■ DATA EXTRACT:
※

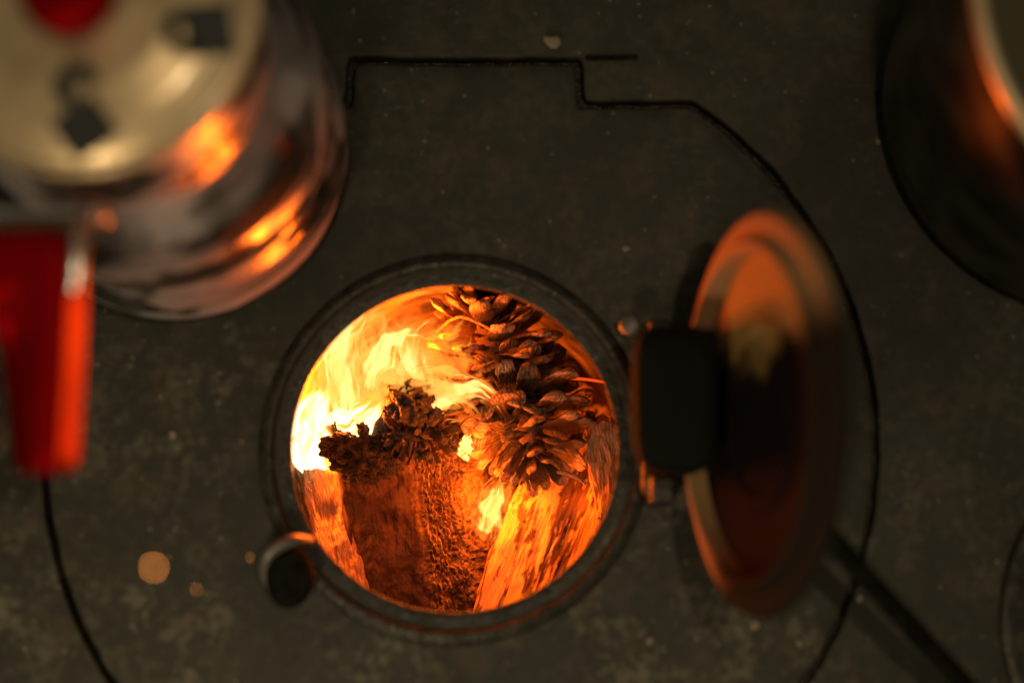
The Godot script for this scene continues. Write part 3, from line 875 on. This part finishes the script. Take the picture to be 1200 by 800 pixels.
func flames() -> void:
	var hot := flame_material(101, Color(1.0, 0.89, 0.64), Color(1.0, 0.52, 0.12), 3.2, 0.95, 0.15, 1.3)
	var yellow := flame_material(102, Color(1.0, 0.72, 0.30), Color(1.0, 0.36, 0.04), 1.5, 0.50, 0.9)
	var lick := flame_material(105, Color(1.0, 0.82, 0.46), Color(1.0, 0.40, 0.05), 2.1, 0.70, 0.35, 1.9)
	var wisp := flame_material(103, Color(1.0, 0.58, 0.18), Color(1.0, 0.28, 0.03), 1.4, 0.52, 0.95)
	var soft := flame_material(104, Color(1.0, 0.80, 0.40), Color(1.0, 0.40, 0.06), 2.6, 0.95, 0.3, 2.2)
	var f: Node3D
	f = thing("flame", "white hot flame along the left edge of the fire hole", "flame", Vector3(-0.070, -0.085, 0.035))
	tongue(f, [Vector3(-0.004, 0.0, 0.012), Vector3(-0.010, 0.018, 0.0), Vector3(-0.008, 0.036, -0.014), Vector3(0.0, 0.046, -0.030)], [0.010, 0.011, 0.009, 0.002], Vector3(0.8, -0.2, 0.5), 0.55, hot, 301)
	tongue(f, [Vector3(0.000, 0.006, 0.004), Vector3(0.003, 0.024, -0.005), Vector3(0.012, 0.036, -0.012), Vector3(0.024, 0.046, -0.024)], [0.008, 0.010, 0.007, 0.001], Vector3(0.6, 0.2, 0.7), 0.5, hot, 302)
	tongue(f, [Vector3(-0.008, 0.002, 0.010), Vector3(-0.010, 0.022, -0.004), Vector3(-0.006, 0.040, -0.014)], [0.007, 0.008, 0.003], Vector3(0.7, 0.1, 0.6), 0.5, hot, 303)
	f = thing("flame", "broad yellow sheet of flame in the upper left of the fire hole", "flame", Vector3(-0.055, -0.075, 0.010))
	tongue(f, [Vector3(0.0, 0.0, 0.012), Vector3(-0.002, 0.018, -0.004), Vector3(0.004, 0.034, -0.022), Vector3(0.012, 0.044, -0.038)], [0.020, 0.025, 0.021, 0.004], Vector3(1, 0.1, 0.25), 0.30, yellow, 311)
	tongue(f, [Vector3(-0.006, 0.004, 0.008), Vector3(-0.004, 0.024, -0.006), Vector3(0.004, 0.040, -0.026)], [0.015, 0.018, 0.004], Vector3(0.9, 0.0, -0.5), 0.35, yellow, 312)
	tongue(f, [Vector3(0.008, 0.002, 0.004), Vector3(0.012, 0.020, -0.010), Vector3(0.020, 0.038, -0.030)], [0.014, 0.018, 0.004], Vector3(1.0, 0.0, 0.4), 0.35, yellow, 313)
	tongue(f, [Vector3(-0.012, 0.006, 0.014), Vector3(-0.012, 0.026, -0.004), Vector3(-0.004, 0.042, -0.022), Vector3(0.008, 0.050, -0.034)], [0.004, 0.0075, 0.0055, 0.0004], Vector3(0.8, 0.0, 0.6), 0.5, lick, 314, 0.4)
	tongue(f, [Vector3(0.010, 0.012, 0.012), Vector3(0.018, 0.026, 0.0), Vector3(0.018, 0.038, -0.014), Vector3(0.030, 0.046, -0.028)], [0.003, 0.0065, 0.0050, 0.0004], Vector3(0.9, 0.0, 0.4), 0.5, lick, 315, 0.4)
	tongue(f, [Vector3(0.016, 0.014, 0.014), Vector3(0.030, 0.028, 0.004), Vector3(0.043, 0.034, 0.004), Vector3(0.056, 0.032, 0.016)], [0.0025, 0.0050, 0.0040, 0.0004], Vector3(0.3, 0.0, 0.95), 0.5, lick, 316, 0.4)
	tongue(f, [Vector3(-0.002, 0.020, 0.004), Vector3(0.004, 0.034, -0.010), Vector3(0.016, 0.044, -0.016), Vector3(0.026, 0.050, -0.012)], [0.0025, 0.0050, 0.0040, 0.0004], Vector3(0.6, 0.0, 0.8), 0.5, lick, 317, 0.4)
	f = thing("flame", "rippling orange flame between the yellow flame and the upper pine cone", "flame", Vector3(-0.030, -0.070, 0.014))
	tongue(f, [Vector3(-0.004, 0.0, 0.008), Vector3(0.002, 0.016, -0.002), Vector3(0.004, 0.032, -0.018), Vector3(0.014, 0.040, -0.034)], [0.010, 0.015, 0.013, 0.002], Vector3(1.0, 0.1, 0.1), 0.4, wisp, 321, 0.35)
	tongue(f, [Vector3(-0.010, 0.010, 0.002), Vector3(0.000, 0.022, -0.006), Vector3(0.012, 0.032, -0.012)], [0.007, 0.010, 0.002], Vector3(0.5, 0.1, 0.9), 0.4, wisp, 322, 0.35)
	f = thing("flame", "thin curved streak of flame reaching down to the lower pine cone", "flame", Vector3(-0.010, -0.056, 0.030))
	tongue(f, [Vector3(-0.036, 0.012, -0.012), Vector3(-0.022, 0.018, -0.022), Vector3(-0.008, 0.016, -0.014), Vector3(0.002, 0.008, 0.002)], [0.003, 0.006, 0.005, 0.001], Vector3(0.5, 0.0, 0.8), 0.45, yellow, 331)
	f = thing("flame", "narrow white flame standing in the gap between the two logs", "flame", Vector3(-0.009, -0.100, 0.062))
	tongue(f, [Vector3(-0.006, 0.0, 0.010), Vector3(-0.002, 0.014, 0.0), Vector3(0.003, 0.026, -0.010), Vector3(0.005, 0.034, -0.018)], [0.0016, 0.0042, 0.0034, 0.0003], Vector3(0.95, 0.0, 0.3), 0.7, soft, 341, 0.32)
	tongue(f, [Vector3(-0.009, 0.0, 0.014), Vector3(-0.003, 0.014, 0.001), Vector3(0.004, 0.028, -0.012), Vector3(0.006, 0.038, -0.022)], [0.004, 0.0075, 0.0060, 0.0008], Vector3(0.95, 0.0, 0.3), 0.7, wisp, 343, 0.15)
	tongue(f, [Vector3(0.002, 0.0, 0.004), Vector3(0.002, 0.012, -0.004), Vector3(0.004, 0.024, -0.012)], [0.0024, 0.0028, 0.0006], Vector3(0.7, 0.0, 0.7), 0.7, soft, 342, 0.1)
	f = thing("flame", "small bright flame peeping out beside the burnt pine cone", "flame", Vector3(-0.0185, -0.068, 0.0325))
	tongue(f, [Vector3(0.0, 0.0, 0.004), Vector3(0.001, 0.010, 0.0), Vector3(0.003, 0.020, -0.005)], [0.0026, 0.0026, 0.0004], Vector3(0.9, 0.0, 0.5), 0.6, soft, 351, 0.4)

func sparks() -> void:
	var s := SphereMesh.new()
	s.radius = 0.00042
	s.height = 0.00084
	s.radial_segments = 12
	s.rings = 6
	var spots := [[Vector3(-0.0834, 0.160, 0.0756), "largest flying spark, a soft orange disc left of the latch"], [Vector3(-0.0930, 0.070, 0.0835), "faint spark below and right of the largest one"], [Vector3(-0.0811, 0.050, 0.0745), "small faint spark nearest the latch"]]
	for i in 3:
		var o := part("flying_spark", s, M.spark, self, spots[i][0])
		o.scale = Vector3.ONE * [1.0, 0.32, 0.26][i]
		tag(o, spots[i][1], "spark", "sparks flying above the stove")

※

■ AIM OF THE TASK:
Output the data exactly. Pictures don't belong in the result.

■ EXERCISE ANSWER:
The Godot script for this scene continues. Write part 3, from line 875 on. This part finishes the script. Take the picture to be 1200 by 800 pixels.
func flames() -> void:
	var hot := flame_material(101, Color(1.0, 0.89, 0.64), Color(1.0, 0.52, 0.12), 3.2, 0.95, 0.15, 1.3)
	var yellow := flame_material(102, Color(1.0, 0.72, 0.30), Color(1.0, 0.36, 0.04), 1.5, 0.50, 0.9)
	var lick := flame_material(105, Color(1.0, 0.82, 0.46), Color(1.0, 0.40, 0.05), 2.1, 0.70, 0.35, 1.9)
	var wisp := flame_material(103, Color(1.0, 0.58, 0.18), Color(1.0, 0.28, 0.03), 1.4, 0.52, 0.95)
	var soft := flame_material(104, Color(1.0, 0.80, 0.40), Color(1.0, 0.40, 0.06), 2.6, 0.95, 0.3, 2.2)
	var f: Node3D
	f = thing("flame", "white hot flame along the left edge of the fire hole", "flame", Vector3(-0.070, -0.085, 0.035))
	tongue(f, [Vector3(-0.004, 0.0, 0.012), Vector3(-0.010, 0.018, 0.0), Vector3(-0.008, 0.036, -0.014), Vector3(0.0, 0.046, -0.030)], [0.010, 0.011, 0.009, 0.002], Vector3(0.8, -0.2, 0.5), 0.55, hot, 301)
	tongue(f, [Vector3(0.000, 0.006, 0.004), Vector3(0.003, 0.024, -0.005), Vector3(0.012, 0.036, -0.012), Vector3(0.024, 0.046, -0.024)], [0.008, 0.010, 0.007, 0.001], Vector3(0.6, 0.2, 0.7), 0.5, hot, 302)
	tongue(f, [Vector3(-0.008, 0.002, 0.010), Vector3(-0.010, 0.022, -0.004), Vector3(-0.006, 0.040, -0.014)], [0.007, 0.008, 0.003], Vector3(0.7, 0.1, 0.6), 0.5, hot, 303)
	f = thing("flame", "broad yellow sheet of flame in the upper left of the fire hole", "flame", Vector3(-0.055, -0.075, 0.010))
	tongue(f, [Vector3(0.0, 0.0, 0.012), Vector3(-0.002, 0.018, -0.004), Vector3(0.004, 0.034, -0.022), Vector3(0.012, 0.044, -0.038)], [0.020, 0.025, 0.021, 0.004], Vector3(1, 0.1, 0.25), 0.30, yellow, 311)
	tongue(f, [Vector3(-0.006, 0.004, 0.008), Vector3(-0.004, 0.024, -0.006), Vector3(0.004, 0.040, -0.026)], [0.015, 0.018, 0.004], Vector3(0.9, 0.0, -0.5), 0.35, yellow, 312)
	tongue(f, [Vector3(0.008, 0.002, 0.004), Vector3(0.012, 0.020, -0.010), Vector3(0.020, 0.038, -0.030)], [0.014, 0.018, 0.004], Vector3(1.0, 0.0, 0.4), 0.35, yellow, 313)
	tongue(f, [Vector3(-0.012, 0.006, 0.014), Vector3(-0.012, 0.026, -0.004), Vector3(-0.004, 0.042, -0.022), Vector3(0.008, 0.050, -0.034)], [0.004, 0.0075, 0.0055, 0.0004], Vector3(0.8, 0.0, 0.6), 0.5, lick, 314, 0.4)
	tongue(f, [Vector3(0.010, 0.012, 0.012), Vector3(0.018, 0.026, 0.0), Vector3(0.018, 0.038, -0.014), Vector3(0.030, 0.046, -0.028)], [0.003, 0.0065, 0.0050, 0.0004], Vector3(0.9, 0.0, 0.4), 0.5, lick, 315, 0.4)
	tongue(f, [Vector3(0.016, 0.014, 0.014), Vector3(0.030, 0.028, 0.004), Vector3(0.043, 0.034, 0.004), Vector3(0.056, 0.032, 0.016)], [0.0025, 0.0050, 0.0040, 0.0004], Vector3(0.3, 0.0, 0.95), 0.5, lick, 316, 0.4)
	tongue(f, [Vector3(-0.002, 0.020, 0.004), Vector3(0.004, 0.034, -0.010), Vector3(0.016, 0.044, -0.016), Vector3(0.026, 0.050, -0.012)], [0.0025, 0.0050, 0.0040, 0.0004], Vector3(0.6, 0.0, 0.8), 0.5, lick, 317, 0.4)
	f = thing("flame", "rippling orange flame between the yellow flame and the upper pine cone", "flame", Vector3(-0.030, -0.070, 0.014))
	tongue(f, [Vector3(-0.004, 0.0, 0.008), Vector3(0.002, 0.016, -0.002), Vector3(0.004, 0.032, -0.018), Vector3(0.014, 0.040, -0.034)], [0.010, 0.015, 0.013, 0.002], Vector3(1.0, 0.1, 0.1), 0.4, wisp, 321, 0.35)
	tongue(f, [Vector3(-0.010, 0.010, 0.002), Vector3(0.000, 0.022, -0.006), Vector3(0.012, 0.032, -0.012)], [0.007, 0.010, 0.002], Vector3(0.5, 0.1, 0.9), 0.4, wisp, 322, 0.35)
	f = thing("flame", "thin curved streak of flame reaching down to the lower pine cone", "flame", Vector3(-0.010, -0.056, 0.030))
	tongue(f, [Vector3(-0.036, 0.012, -0.012), Vector3(-0.022, 0.018, -0.022), Vector3(-0.008, 0.016, -0.014), Vector3(0.002, 0.008, 0.002)], [0.003, 0.006, 0.005, 0.001], Vector3(0.5, 0.0, 0.8), 0.45, yellow, 331)
	f = thing("flame", "narrow white flame standing in the gap between the two logs", "flame", Vector3(-0.009, -0.100, 0.062))
	tongue(f, [Vector3(-0.006, 0.0, 0.010), Vector3(-0.002, 0.014, 0.0), Vector3(0.003, 0.026, -0.010), Vector3(0.005, 0.034, -0.018)], [0.0016, 0.0042, 0.0034, 0.0003], Vector3(0.95, 0.0, 0.3), 0.7, soft, 341, 0.32)
	tongue(f, [Vector3(-0.009, 0.0, 0.014), Vector3(-0.003, 0.014, 0.001), Vector3(0.004, 0.028, -0.012), Vector3(0.006, 0.038, -0.022)], [0.004, 0.0075, 0.0060, 0.0008], Vector3(0.95, 0.0, 0.3), 0.7, wisp, 343, 0.15)
	tongue(f, [Vector3(0.002, 0.0, 0.004), Vector3(0.002, 0.012, -0.004), Vector3(0.004, 0.024, -0.012)], [0.0024, 0.0028, 0.0006], Vector3(0.7, 0.0, 0.7), 0.7, soft, 342, 0.1)
	f = thing("flame", "small bright flame peeping out beside the burnt pine cone", "flame", Vector3(-0.0185, -0.068, 0.0325))
	tongue(f, [Vector3(0.0, 0.0, 0.004), Vector3(0.001, 0.010, 0.0), Vector3(0.003, 0.020, -0.005)], [0.0026, 0.0026, 0.0004], Vector3(0.9, 0.0, 0.5), 0.6, soft, 351, 0.4)

func sparks() -> void:
	var s := SphereMesh.new()
	s.radius = 0.00042
	s.height = 0.00084
	s.radial_segments = 12
	s.rings = 6
	var spots := [[Vector3(-0.0834, 0.160, 0.0756), "largest flying spark, a soft orange disc left of the latch"], [Vector3(-0.0930, 0.070, 0.0835), "faint spark below and right of the largest one"], [Vector3(-0.0811, 0.050, 0.0745), "small faint spark nearest the latch"]]
	for i in 3:
		var o := part("flying_spark", s, M.spark, self, spots[i][0])
		o.scale = Vector3.ONE * [1.0, 0.32, 0.26][i]
		tag(o, spots[i][1], "spark", "sparks flying above the stove")